Saturday, September 15, 2007

Images of a northeastern University

I have completed one rocky semester a small under-funded university of no great esteem. Many of my students have reported with humility that they had dreams to a more prestigious larger university, but did not score high enough on the national college entrance exam and so ended up here. While some students come from as far as Xinjiang province (western China) and Sichuan province (South Central), the majority of my students are from Liaoning (my Province) and Jilin or HailongJia (two neighboring provinces to the Northeast).

First, some images. The classrooms, hallways, and lobbies' once white walls have long since been smudged and the floors are dusty. The desks are in rows and bolted to the floor. It is an ordeal anytime students need to move about the room, as everyone in the row has to move too. The desks are covered with a mix of Chinese graffiti, which I can’t read, and some English graffiti that I don’t want to read because it is some memorized fluff that is painfully sentimental and dramatic. The windows are dirty from rains falling through dust filled air due to the surrounding construction projects. There is always a scattering of paper cups, used tissues, and even melted ice-cream pops from the previous classes. The girls wear tube like sleeve guards that go up to their elbows to keep the dirt form the desks away from their nice clothes. The teaching podium is completely covered with chalk dust so I never know where to put my things. I usually put it on the ground which to me looks like a better option. However, once after class some students approached me with concern.

Concerned student: “Teacher, why do always you put your bag on the ground?”
Me: because there is no other place to put it.”
Concerned Student: “You can put it on our desks next time. Please don’t put it on the ground. The ground is dirty, and it makes us worry for you!”

Apparently, not many of my actions go unnoticed.
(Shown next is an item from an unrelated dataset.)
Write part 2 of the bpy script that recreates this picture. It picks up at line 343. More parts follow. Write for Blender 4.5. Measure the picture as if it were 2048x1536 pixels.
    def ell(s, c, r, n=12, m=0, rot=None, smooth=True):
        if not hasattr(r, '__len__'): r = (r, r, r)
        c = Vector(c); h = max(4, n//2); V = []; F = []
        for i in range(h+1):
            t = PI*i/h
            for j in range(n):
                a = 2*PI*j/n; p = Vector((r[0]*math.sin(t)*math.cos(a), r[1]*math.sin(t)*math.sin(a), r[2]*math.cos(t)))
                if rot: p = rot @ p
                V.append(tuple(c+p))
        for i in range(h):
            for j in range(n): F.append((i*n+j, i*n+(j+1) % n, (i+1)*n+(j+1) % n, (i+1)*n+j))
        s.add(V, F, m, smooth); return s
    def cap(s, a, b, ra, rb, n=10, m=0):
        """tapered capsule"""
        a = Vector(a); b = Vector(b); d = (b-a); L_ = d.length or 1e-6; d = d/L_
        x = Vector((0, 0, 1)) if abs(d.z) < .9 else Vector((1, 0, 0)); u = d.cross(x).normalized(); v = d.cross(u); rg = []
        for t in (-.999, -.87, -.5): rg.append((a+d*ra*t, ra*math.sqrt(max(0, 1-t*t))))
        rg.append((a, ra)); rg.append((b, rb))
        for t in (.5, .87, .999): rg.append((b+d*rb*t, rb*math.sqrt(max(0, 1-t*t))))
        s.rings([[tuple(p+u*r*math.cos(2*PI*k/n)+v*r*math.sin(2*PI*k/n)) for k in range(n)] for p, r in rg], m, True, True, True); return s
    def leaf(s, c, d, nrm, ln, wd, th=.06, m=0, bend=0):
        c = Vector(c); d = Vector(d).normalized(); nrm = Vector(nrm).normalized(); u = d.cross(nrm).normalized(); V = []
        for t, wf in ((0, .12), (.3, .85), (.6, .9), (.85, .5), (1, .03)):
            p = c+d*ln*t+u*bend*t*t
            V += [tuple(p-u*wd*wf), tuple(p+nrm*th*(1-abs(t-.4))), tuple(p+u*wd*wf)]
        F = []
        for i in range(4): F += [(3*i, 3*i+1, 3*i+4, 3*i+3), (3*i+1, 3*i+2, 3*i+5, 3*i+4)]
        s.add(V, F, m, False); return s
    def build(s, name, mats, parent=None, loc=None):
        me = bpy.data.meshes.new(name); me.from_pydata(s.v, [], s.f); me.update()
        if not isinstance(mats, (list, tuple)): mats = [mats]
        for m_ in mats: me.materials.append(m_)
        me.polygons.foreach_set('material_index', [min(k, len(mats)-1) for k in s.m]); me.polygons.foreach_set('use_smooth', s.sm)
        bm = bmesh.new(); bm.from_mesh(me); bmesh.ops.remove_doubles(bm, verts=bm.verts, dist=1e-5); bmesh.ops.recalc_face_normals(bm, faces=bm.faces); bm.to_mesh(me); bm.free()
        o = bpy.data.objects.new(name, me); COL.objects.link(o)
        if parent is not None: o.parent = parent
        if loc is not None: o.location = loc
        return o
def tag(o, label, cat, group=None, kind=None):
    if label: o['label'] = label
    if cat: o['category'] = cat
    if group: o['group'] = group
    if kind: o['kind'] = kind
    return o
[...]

Like most of the low budget modern constructions in China, the teaching buildings are Soviet style non-insulated concrete. This means that sometimes it is colder inside than outside. Through the winter months, teachers and students alike keep their coats on during class. All the students bring seat cushions to put a thermal layer between themselves and the cold desk seats. I have teased a few of the boys for having particularly girlie pink Hello Kitty seat cushions. They don’t seemed bothered. Occasionally, if I have to sit down, a student will offer me their seat cushion, which I take to be a great honor.

Instead of drinking fountains in the hallways, each building has a large water boiler machine on the first floor. Since no one drinks tap water here, everyone lines up with thermoses for hot boiled water. Around the boiler lie slippery scatterings of saturated tea leaves, flowers, and various other less recognizable pieces organic matter on which students have been sipping in their tea all day.

Outside the landscaping is a bit more comforting. It is obvious that they are trying to keep as much green as possible on campus. In the afternoons there are outdoor speakers blaring music and messages. Dormitories are strictly single sex. Students sleep about 6 to a dorm room, and they have a curfew of 11:00 PM when the electricity is cut. (Although, once during a late night jog around campus I caught a young man climbing out of the girls’ dormitory window. He looked shocked. I just snickered and kept jogging. Although I really wanted to give him a double thumbs up). Once during an in class Truth or Dare game, I strategically discovered that by freshman year, a handful of students had already jumped the fence to get into the campus after the gates were locked at the 11:00 curfew. The alternative is to stay awake all night in a smoky internet bar. Luckily my blond hair is proof enough that I’m not a student and I can come and go as I please.